Le Fugitif fonctionne comme un laboratoire d’expérimentation sociale, où l’on teste les limites d’un modèle basé sur l’accompagnement et la régulation douce. En refusant la catégorisation, en jouant avec la perception et en exploitant les failles du système, il montre qu’un autre rapport à l’État et à la société est possible.
Conclusion
L’héritage de Carl Stooss repose sur une vision du droit où la peine n’est pas une fin en soi, mais un moyen de réintégrer l’individu dans un cadre normatif acceptable.

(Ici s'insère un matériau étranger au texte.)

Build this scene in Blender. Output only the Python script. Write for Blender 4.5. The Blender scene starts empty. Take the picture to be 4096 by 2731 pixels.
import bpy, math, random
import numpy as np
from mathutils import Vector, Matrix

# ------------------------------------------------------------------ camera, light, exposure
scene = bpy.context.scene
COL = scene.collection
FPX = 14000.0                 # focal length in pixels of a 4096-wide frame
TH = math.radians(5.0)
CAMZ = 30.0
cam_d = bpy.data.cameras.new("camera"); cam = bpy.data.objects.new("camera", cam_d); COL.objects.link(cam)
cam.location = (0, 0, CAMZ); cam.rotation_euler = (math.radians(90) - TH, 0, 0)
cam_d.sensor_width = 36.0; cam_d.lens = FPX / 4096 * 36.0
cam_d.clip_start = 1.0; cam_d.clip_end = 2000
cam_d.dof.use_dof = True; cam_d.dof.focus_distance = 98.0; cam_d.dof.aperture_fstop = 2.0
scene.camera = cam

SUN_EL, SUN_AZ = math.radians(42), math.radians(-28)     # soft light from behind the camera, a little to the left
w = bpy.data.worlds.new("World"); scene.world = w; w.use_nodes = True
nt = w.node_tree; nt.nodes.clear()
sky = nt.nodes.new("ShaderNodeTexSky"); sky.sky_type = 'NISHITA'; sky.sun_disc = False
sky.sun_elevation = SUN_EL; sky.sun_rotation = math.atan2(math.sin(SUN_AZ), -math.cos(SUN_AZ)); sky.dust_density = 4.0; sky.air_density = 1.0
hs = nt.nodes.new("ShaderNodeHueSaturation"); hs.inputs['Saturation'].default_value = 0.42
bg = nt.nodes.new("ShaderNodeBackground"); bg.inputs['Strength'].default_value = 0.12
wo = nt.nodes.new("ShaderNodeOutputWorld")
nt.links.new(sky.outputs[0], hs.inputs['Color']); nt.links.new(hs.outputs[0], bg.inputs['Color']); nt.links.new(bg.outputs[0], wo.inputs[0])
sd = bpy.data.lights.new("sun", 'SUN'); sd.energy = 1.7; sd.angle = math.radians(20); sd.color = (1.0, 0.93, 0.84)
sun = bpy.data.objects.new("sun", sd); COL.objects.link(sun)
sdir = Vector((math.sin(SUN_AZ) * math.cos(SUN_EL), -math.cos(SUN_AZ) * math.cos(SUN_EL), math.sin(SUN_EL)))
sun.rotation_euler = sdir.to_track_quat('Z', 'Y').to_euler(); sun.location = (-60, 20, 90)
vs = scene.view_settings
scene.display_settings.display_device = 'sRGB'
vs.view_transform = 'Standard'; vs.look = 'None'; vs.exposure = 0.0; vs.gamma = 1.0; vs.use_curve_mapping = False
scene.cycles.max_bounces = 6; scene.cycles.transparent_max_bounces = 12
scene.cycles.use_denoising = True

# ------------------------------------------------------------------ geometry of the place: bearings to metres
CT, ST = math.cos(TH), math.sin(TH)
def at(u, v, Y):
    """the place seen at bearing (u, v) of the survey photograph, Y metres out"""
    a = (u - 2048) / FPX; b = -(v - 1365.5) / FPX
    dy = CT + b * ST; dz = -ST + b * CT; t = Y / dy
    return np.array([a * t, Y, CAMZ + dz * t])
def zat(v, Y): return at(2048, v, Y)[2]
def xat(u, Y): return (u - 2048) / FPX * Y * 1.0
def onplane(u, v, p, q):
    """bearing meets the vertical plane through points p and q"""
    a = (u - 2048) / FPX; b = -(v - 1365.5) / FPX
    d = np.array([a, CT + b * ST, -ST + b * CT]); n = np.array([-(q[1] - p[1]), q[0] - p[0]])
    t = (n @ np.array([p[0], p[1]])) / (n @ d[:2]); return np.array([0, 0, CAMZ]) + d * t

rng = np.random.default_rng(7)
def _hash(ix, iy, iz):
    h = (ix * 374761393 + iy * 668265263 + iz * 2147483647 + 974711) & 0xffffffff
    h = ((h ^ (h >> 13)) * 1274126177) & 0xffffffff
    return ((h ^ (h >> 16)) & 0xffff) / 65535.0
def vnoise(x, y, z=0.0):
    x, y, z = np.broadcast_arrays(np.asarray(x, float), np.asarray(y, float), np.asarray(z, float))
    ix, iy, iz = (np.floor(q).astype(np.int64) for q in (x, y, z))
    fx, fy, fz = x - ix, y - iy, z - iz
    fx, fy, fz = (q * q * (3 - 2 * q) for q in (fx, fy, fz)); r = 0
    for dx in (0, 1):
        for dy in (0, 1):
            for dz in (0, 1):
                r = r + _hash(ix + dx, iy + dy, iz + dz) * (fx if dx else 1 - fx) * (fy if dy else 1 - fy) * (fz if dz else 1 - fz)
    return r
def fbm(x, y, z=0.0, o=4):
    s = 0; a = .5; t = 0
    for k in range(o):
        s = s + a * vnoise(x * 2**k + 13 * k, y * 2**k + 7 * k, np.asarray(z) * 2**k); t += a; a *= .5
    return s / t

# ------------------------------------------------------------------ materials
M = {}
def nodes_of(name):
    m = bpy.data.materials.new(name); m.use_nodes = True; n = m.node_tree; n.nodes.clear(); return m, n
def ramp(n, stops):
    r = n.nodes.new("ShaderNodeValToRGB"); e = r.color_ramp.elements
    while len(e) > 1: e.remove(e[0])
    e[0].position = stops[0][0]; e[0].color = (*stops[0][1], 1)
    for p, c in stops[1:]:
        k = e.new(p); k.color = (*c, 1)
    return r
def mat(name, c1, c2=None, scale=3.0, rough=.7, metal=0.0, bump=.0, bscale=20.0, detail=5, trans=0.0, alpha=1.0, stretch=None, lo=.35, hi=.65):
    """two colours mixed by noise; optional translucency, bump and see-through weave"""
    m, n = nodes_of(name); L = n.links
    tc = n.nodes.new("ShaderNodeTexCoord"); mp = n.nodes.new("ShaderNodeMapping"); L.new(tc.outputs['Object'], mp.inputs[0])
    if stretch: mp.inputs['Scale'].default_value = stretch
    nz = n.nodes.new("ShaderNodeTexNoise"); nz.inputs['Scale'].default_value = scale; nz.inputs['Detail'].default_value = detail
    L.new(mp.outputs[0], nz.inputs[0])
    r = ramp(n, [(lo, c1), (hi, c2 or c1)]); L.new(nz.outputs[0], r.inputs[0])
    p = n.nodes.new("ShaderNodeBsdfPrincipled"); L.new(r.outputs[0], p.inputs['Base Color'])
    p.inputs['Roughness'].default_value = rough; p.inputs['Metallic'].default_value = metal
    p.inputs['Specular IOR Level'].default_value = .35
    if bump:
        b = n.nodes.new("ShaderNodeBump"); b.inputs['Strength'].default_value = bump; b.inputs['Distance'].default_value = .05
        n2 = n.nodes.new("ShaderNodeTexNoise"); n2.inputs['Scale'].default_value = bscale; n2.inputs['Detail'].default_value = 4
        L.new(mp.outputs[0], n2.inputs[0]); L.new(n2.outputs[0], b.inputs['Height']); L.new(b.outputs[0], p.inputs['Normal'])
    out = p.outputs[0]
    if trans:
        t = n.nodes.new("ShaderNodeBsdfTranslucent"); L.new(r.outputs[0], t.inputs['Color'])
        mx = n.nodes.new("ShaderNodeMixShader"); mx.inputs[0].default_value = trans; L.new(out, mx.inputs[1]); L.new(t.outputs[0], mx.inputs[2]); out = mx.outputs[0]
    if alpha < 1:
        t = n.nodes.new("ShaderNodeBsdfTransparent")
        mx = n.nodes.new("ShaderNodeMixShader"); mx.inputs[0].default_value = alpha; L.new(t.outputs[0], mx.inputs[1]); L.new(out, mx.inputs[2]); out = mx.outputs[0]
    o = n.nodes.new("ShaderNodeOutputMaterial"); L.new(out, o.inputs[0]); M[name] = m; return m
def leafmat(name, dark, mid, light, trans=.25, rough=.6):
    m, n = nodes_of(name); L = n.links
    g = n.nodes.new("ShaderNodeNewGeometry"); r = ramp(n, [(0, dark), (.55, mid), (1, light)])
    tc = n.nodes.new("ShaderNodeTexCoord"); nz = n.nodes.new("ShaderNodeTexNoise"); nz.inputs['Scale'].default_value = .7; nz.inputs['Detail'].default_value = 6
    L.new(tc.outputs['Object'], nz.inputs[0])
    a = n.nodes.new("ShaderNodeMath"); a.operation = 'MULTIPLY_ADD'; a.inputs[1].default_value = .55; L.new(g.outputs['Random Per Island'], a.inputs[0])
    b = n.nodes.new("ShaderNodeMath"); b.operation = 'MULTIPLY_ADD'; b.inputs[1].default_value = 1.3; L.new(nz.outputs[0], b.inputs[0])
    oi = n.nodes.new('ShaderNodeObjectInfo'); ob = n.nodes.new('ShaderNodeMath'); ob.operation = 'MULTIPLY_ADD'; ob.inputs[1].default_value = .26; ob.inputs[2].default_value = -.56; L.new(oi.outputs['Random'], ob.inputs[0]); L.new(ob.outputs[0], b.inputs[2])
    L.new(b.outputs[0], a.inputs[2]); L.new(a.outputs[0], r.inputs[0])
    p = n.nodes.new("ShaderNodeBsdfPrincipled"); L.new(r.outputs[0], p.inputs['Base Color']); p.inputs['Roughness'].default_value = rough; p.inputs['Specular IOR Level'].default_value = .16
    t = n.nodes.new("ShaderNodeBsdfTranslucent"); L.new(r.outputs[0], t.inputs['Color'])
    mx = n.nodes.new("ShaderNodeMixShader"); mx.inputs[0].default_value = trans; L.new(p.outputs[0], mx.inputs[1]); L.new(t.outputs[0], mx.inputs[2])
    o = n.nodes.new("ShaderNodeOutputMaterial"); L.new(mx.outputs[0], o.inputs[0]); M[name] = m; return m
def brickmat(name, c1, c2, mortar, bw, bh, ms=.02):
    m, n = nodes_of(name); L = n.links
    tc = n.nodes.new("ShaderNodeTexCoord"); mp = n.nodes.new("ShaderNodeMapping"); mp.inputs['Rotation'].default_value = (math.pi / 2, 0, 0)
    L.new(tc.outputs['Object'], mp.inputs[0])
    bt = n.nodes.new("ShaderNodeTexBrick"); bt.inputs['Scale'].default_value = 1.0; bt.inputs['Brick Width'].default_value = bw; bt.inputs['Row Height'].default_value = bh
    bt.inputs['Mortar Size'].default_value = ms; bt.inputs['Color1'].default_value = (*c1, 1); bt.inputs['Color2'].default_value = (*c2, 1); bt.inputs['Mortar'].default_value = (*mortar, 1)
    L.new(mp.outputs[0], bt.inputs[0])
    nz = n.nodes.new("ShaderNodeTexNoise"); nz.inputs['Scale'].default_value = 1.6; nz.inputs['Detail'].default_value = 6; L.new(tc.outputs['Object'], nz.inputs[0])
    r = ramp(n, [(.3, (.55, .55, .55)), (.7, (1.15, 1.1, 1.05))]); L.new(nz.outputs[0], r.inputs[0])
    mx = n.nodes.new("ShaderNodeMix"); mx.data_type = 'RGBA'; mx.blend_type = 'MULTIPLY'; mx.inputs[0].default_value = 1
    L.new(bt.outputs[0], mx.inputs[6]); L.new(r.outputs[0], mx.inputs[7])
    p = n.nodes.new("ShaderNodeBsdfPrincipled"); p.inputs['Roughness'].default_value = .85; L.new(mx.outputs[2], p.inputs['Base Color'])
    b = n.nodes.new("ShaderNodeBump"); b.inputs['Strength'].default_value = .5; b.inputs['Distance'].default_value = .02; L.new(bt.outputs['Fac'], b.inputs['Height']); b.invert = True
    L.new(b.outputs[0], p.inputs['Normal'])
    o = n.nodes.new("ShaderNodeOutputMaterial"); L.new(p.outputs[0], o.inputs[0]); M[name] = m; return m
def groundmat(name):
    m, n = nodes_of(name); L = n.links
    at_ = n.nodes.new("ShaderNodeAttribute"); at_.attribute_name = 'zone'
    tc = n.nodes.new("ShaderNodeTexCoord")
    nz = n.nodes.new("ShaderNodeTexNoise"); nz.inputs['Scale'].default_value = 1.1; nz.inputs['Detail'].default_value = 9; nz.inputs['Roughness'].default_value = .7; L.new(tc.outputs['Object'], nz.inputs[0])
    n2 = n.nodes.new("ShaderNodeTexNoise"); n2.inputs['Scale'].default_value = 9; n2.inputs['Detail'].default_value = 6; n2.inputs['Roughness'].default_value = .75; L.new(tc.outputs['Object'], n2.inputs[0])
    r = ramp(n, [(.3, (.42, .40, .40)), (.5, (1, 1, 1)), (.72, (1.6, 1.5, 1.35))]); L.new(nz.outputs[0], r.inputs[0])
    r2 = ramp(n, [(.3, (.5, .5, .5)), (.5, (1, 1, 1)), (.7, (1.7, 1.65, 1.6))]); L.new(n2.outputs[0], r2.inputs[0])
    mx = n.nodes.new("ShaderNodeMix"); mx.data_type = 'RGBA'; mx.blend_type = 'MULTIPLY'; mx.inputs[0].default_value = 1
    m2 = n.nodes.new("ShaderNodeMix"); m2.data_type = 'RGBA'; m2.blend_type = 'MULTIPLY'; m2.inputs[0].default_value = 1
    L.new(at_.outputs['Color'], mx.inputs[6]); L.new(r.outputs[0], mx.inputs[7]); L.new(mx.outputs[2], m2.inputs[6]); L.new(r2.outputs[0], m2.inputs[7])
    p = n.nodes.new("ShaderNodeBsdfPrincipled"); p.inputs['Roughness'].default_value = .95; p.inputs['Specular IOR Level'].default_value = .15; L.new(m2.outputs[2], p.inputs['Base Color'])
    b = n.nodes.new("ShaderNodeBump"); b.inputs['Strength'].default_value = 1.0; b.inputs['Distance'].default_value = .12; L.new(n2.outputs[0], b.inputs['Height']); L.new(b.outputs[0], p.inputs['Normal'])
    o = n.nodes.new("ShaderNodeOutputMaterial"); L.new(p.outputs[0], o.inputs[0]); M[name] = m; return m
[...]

Or, Le Fugitif met en crise ce modèle en prouvant qu’il est possible de coexister avec le système sans jamais s’y conformer totalement.
Cette tension révèle un paradoxe fondamental: peut-on forcer quelqu’un à être libre dans un cadre défini par l’État (approche top-down)? Si l’objectif est de permettre aux individus d’être autonomes, alors ne doivent-ils pas aussi avoir la possibilité de refuser cette autonomie sous conditions (approche bottom-up)?
En jouant sur l’ambiguïté, en naviguant entre insertion et insaisissabilité, le Fugitif oblige l’État à questionner ses propres principes. Il ne s’oppose pas frontalement aux structures existantes, mais il les dévie subtilement de leur trajectoire, en révélant les contradictions inhérentes à leur fonctionnement (cf. hacking éthique).
Ce faisant, il ouvre la voie à une réflexion sur l’avenir des politiques de contrôle et d’accompagnement. Si l’État ne peut ni contraindre, ni pleinement intégrer un individu insaisissable, alors peut-être est-il temps de repenser la manière dont la société conçoit l’intégration elle-même. D’où la réflexion du jeu sur l’accompagnement social en milieu ouvert.